Okay, great. And then could you touch on the wedge offering from a high level? How does that affect the sales process; how does it translate into opportunities and conversions from that pipeline and how do you see that evolving over time?

Ted Fernandez

Management

I think one of the things that we learned is -- you’ve followed us for a while, even though you started covering us a couple of years after you met us and started kind of getting to know our business model. But as I told you, one of the things that I think we did wrong coming out of the financial crisis, is that we discounted and cannibalized our benchmarking sales activity at the expense of trying to drive higher revenue growth.
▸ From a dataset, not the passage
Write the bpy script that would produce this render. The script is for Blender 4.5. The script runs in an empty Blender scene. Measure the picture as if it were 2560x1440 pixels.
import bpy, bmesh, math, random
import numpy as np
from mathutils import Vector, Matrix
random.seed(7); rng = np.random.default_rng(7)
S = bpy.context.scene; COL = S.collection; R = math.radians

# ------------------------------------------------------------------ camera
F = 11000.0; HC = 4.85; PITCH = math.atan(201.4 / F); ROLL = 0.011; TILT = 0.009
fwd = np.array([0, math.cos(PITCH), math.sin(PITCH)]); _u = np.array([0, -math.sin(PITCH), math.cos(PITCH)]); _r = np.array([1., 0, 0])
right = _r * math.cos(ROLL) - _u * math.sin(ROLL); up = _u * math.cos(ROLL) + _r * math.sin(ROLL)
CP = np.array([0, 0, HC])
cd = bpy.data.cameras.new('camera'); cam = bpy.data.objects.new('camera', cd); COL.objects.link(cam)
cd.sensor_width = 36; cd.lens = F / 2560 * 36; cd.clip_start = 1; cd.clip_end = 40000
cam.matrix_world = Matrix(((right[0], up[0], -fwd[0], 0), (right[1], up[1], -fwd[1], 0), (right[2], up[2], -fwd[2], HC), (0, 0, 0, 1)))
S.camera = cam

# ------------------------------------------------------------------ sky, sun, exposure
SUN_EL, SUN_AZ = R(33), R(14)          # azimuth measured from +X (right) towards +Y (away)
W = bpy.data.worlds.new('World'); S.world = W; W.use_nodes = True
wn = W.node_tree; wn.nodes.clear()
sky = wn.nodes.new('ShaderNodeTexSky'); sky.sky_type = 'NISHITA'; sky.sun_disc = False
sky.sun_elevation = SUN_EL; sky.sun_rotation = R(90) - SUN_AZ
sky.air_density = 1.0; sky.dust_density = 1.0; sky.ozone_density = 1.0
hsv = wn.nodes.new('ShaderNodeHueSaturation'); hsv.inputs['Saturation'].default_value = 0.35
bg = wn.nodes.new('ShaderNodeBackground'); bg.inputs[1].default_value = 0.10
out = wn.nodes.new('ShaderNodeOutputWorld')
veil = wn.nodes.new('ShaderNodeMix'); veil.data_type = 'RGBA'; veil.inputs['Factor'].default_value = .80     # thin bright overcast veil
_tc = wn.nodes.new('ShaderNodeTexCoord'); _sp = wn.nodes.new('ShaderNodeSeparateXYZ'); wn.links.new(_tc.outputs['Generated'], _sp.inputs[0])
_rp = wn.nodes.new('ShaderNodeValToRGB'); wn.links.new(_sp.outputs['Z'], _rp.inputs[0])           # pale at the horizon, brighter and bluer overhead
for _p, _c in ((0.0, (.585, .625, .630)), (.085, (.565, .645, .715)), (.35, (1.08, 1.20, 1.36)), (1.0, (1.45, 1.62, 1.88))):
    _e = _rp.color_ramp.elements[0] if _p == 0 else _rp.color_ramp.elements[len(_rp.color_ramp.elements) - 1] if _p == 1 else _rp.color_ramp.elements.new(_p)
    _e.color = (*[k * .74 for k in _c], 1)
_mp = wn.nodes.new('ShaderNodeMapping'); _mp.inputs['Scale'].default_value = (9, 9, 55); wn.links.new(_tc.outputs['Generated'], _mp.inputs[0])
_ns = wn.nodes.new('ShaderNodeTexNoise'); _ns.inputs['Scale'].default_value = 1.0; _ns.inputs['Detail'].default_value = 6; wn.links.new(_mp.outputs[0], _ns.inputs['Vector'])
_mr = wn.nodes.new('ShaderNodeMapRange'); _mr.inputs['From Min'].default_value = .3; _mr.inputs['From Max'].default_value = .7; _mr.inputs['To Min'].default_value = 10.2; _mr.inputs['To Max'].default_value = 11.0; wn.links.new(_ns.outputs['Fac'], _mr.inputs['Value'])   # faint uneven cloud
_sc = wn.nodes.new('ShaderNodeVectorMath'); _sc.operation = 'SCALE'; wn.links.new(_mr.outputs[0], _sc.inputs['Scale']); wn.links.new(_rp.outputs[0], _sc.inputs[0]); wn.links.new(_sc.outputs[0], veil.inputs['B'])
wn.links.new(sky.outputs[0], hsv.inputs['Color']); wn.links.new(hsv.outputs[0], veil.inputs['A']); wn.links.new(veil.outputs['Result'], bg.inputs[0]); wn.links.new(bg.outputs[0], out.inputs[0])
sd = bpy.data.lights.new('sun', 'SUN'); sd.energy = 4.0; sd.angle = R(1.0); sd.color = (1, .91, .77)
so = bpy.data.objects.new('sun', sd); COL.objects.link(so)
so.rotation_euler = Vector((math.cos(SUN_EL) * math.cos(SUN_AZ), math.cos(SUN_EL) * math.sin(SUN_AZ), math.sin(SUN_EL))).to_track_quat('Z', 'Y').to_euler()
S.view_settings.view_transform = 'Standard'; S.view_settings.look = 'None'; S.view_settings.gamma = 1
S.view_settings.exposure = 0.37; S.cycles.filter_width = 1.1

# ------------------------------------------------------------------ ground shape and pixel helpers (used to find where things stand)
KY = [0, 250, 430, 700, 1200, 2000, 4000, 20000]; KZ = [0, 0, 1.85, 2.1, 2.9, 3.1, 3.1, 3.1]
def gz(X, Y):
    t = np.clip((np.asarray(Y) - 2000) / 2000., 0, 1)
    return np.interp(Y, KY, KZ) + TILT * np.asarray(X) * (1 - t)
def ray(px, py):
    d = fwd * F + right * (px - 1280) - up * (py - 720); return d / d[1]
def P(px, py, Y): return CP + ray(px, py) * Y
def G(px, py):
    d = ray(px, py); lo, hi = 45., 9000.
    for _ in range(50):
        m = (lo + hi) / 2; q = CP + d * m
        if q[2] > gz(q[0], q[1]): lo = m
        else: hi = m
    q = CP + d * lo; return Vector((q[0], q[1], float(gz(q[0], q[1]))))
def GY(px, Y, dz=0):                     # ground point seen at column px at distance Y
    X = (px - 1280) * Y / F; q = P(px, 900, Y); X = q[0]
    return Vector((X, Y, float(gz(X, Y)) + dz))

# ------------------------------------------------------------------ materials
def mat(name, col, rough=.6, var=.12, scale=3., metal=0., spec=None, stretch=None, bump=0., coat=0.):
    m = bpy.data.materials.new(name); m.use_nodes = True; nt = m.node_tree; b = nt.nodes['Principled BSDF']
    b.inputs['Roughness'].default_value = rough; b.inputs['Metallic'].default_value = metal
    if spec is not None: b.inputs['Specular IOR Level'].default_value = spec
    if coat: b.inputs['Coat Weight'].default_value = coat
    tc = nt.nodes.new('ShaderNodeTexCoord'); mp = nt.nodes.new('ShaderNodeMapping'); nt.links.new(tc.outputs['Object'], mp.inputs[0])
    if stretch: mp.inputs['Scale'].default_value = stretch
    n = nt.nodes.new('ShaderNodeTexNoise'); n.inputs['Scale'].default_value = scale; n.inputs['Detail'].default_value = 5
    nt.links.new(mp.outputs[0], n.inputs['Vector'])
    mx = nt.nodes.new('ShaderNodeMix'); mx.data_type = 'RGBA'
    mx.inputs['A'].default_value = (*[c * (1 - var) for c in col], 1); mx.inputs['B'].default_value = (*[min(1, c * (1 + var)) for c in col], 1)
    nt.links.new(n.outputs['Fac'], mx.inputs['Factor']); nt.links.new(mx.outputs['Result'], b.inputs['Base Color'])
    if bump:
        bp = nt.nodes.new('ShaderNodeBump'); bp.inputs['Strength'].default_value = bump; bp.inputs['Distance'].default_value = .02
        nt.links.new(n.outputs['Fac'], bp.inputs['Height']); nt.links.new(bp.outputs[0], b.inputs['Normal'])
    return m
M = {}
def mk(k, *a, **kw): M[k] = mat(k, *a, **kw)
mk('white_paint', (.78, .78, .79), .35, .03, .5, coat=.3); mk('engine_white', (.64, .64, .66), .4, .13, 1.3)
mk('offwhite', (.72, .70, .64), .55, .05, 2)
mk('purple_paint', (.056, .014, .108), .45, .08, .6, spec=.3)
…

One of the things that we think is critical to our current success is that about, I don’t know, I’m going to say as we were rolling out the initial HPE product but maybe a couple of years ago, we clearly decided and understood that benchmarking growth and data growth meant higher growth to the entire business and specifically our transformation business. So, we think that the rollout of HPE helped us peak and reintroduce our benchmarking offerings and speak that just how differentiated we were. We think that had an impact increasing to sales force in that in benchmarking, has also been paying off for us and benchmarking has been growing as far as any group here over the last couple of years. And we’re seeing the benefits of that. And it’s with these marquee clients that really want to make whether it’s post merger decisions or drive productivity decisions, more precisely they just know to turn to us. And we hope that both by showing them that we give them alternatives on how to do it with HPE, if they want to monitor that on a quarterly basis or what they’ll see next year when we launch our project Quantum Leap, which will allow them to use our current offerings, again more easy and with better…

Jeff Martin

Analyst

Great and then last question on the alliance side, not to be greedy but do you foresee additional alliances over the course of the next year?

Ted Fernandez

Management

Do I see additional ones? I am working my tail off to have additional ones. I think if anything what I’ve seen from these first three offerings is that we can help a large software company or a large e-learning company and who knows what the idea will be next to differentiate and our extend value. So, I am working feverishly to identify what those opportunities are and introduce that capabilities to those companies. So, I will say that yes, I will personally be disappointed if we don’t introduce additional alliance partners in 2016.

Operator

Operator

Thank you. At this time, I show no further questions. I would now like to turn the call back over to Mr. Fernandez.

Ted Fernandez

Management

Thank you, operator. Let me thank everyone again for participating in our third quarter earnings call. We look forward to updating you again when we release our fourth quarter and annual results, sometime around mid-February. Again, thank you for participating.